> _Exercise details_
Every line of the material is to be repeated exactly as it stands.

%%

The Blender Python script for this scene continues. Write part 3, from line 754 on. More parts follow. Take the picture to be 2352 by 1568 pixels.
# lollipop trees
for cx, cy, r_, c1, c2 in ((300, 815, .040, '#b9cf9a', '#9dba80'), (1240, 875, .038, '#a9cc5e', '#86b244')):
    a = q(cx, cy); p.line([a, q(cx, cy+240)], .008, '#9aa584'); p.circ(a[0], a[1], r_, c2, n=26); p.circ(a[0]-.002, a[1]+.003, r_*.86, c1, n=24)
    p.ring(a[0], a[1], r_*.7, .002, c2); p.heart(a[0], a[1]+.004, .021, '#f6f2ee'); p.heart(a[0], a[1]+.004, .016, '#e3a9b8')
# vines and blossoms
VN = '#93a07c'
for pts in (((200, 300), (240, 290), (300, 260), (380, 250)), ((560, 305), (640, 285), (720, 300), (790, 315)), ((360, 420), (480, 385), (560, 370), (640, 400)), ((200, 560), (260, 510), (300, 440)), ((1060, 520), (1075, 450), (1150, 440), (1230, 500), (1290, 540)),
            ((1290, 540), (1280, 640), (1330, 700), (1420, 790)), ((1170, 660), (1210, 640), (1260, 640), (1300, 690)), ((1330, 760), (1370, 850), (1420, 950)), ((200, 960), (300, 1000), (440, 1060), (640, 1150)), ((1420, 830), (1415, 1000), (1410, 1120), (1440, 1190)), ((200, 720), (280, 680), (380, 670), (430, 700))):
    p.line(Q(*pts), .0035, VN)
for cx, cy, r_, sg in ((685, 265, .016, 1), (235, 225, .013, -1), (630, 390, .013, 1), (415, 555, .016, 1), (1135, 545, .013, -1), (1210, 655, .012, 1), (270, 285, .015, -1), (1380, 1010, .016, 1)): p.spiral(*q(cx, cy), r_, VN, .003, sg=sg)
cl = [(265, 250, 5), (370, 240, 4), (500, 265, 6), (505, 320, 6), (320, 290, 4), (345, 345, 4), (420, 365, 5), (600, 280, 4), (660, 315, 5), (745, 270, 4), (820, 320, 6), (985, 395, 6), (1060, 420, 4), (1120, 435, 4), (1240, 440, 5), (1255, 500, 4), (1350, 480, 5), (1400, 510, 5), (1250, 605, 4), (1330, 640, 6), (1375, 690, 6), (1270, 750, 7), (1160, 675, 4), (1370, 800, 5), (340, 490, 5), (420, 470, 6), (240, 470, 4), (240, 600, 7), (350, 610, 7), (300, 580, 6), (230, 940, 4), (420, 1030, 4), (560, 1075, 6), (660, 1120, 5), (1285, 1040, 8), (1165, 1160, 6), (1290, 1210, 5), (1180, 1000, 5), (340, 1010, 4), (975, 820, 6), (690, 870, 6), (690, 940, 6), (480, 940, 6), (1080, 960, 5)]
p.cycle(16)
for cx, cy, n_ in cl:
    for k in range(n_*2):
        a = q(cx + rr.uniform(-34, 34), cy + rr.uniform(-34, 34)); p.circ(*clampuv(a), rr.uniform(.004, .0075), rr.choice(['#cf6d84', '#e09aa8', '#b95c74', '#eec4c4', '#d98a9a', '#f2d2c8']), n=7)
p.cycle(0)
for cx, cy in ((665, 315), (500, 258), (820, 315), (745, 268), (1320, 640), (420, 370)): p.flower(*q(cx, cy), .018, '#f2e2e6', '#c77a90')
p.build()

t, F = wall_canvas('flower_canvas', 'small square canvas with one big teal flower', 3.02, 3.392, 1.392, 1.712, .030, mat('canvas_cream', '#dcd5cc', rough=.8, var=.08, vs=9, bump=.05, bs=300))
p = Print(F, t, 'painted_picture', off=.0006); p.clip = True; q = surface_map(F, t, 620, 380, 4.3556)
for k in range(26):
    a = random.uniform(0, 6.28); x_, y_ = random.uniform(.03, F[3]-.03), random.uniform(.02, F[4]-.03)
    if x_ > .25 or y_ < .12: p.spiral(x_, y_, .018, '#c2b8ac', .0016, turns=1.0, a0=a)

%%

> _Answer to this task_
The Blender Python script for this scene continues. Write part 3, from line 754 on. More parts follow. Take the picture to be 2352 by 1568 pixels.
# lollipop trees
for cx, cy, r_, c1, c2 in ((300, 815, .040, '#b9cf9a', '#9dba80'), (1240, 875, .038, '#a9cc5e', '#86b244')):
    a = q(cx, cy); p.line([a, q(cx, cy+240)], .008, '#9aa584'); p.circ(a[0], a[1], r_, c2, n=26); p.circ(a[0]-.002, a[1]+.003, r_*.86, c1, n=24)
    p.ring(a[0], a[1], r_*.7, .002, c2); p.heart(a[0], a[1]+.004, .021, '#f6f2ee'); p.heart(a[0], a[1]+.004, .016, '#e3a9b8')
# vines and blossoms
VN = '#93a07c'
for pts in (((200, 300), (240, 290), (300, 260), (380, 250)), ((560, 305), (640, 285), (720, 300), (790, 315)), ((360, 420), (480, 385), (560, 370), (640, 400)), ((200, 560), (260, 510), (300, 440)), ((1060, 520), (1075, 450), (1150, 440), (1230, 500), (1290, 540)),
            ((1290, 540), (1280, 640), (1330, 700), (1420, 790)), ((1170, 660), (1210, 640), (1260, 640), (1300, 690)), ((1330, 760), (1370, 850), (1420, 950)), ((200, 960), (300, 1000), (440, 1060), (640, 1150)), ((1420, 830), (1415, 1000), (1410, 1120), (1440, 1190)), ((200, 720), (280, 680), (380, 670), (430, 700))):
    p.line(Q(*pts), .0035, VN)
for cx, cy, r_, sg in ((685, 265, .016, 1), (235, 225, .013, -1), (630, 390, .013, 1), (415, 555, .016, 1), (1135, 545, .013, -1), (1210, 655, .012, 1), (270, 285, .015, -1), (1380, 1010, .016, 1)): p.spiral(*q(cx, cy), r_, VN, .003, sg=sg)
cl = [(265, 250, 5), (370, 240, 4), (500, 265, 6), (505, 320, 6), (320, 290, 4), (345, 345, 4), (420, 365, 5), (600, 280, 4), (660, 315, 5), (745, 270, 4), (820, 320, 6), (985, 395, 6), (1060, 420, 4), (1120, 435, 4), (1240, 440, 5), (1255, 500, 4), (1350, 480, 5), (1400, 510, 5), (1250, 605, 4), (1330, 640, 6), (1375, 690, 6), (1270, 750, 7), (1160, 675, 4), (1370, 800, 5), (340, 490, 5), (420, 470, 6), (240, 470, 4), (240, 600, 7), (350, 610, 7), (300, 580, 6), (230, 940, 4), (420, 1030, 4), (560, 1075, 6), (660, 1120, 5), (1285, 1040, 8), (1165, 1160, 6), (1290, 1210, 5), (1180, 1000, 5), (340, 1010, 4), (975, 820, 6), (690, 870, 6), (690, 940, 6), (480, 940, 6), (1080, 960, 5)]
p.cycle(16)
for cx, cy, n_ in cl:
    for k in range(n_*2):
        a = q(cx + rr.uniform(-34, 34), cy + rr.uniform(-34, 34)); p.circ(*clampuv(a), rr.uniform(.004, .0075), rr.choice(['#cf6d84', '#e09aa8', '#b95c74', '#eec4c4', '#d98a9a', '#f2d2c8']), n=7)
p.cycle(0)
for cx, cy in ((665, 315), (500, 258), (820, 315), (745, 268), (1320, 640), (420, 370)): p.flower(*q(cx, cy), .018, '#f2e2e6', '#c77a90')
p.build()

t, F = wall_canvas('flower_canvas', 'small square canvas with one big teal flower', 3.02, 3.392, 1.392, 1.712, .030, mat('canvas_cream', '#dcd5cc', rough=.8, var=.08, vs=9, bump=.05, bs=300))
p = Print(F, t, 'painted_picture', off=.0006); p.clip = True; q = surface_map(F, t, 620, 380, 4.3556)
for k in range(26):
    a = random.uniform(0, 6.28); x_, y_ = random.uniform(.03, F[3]-.03), random.uniform(.02, F[4]-.03)
    if x_ > .25 or y_ < .12: p.spiral(x_, y_, .018, '#c2b8ac', .0016, turns=1.0, a0=a)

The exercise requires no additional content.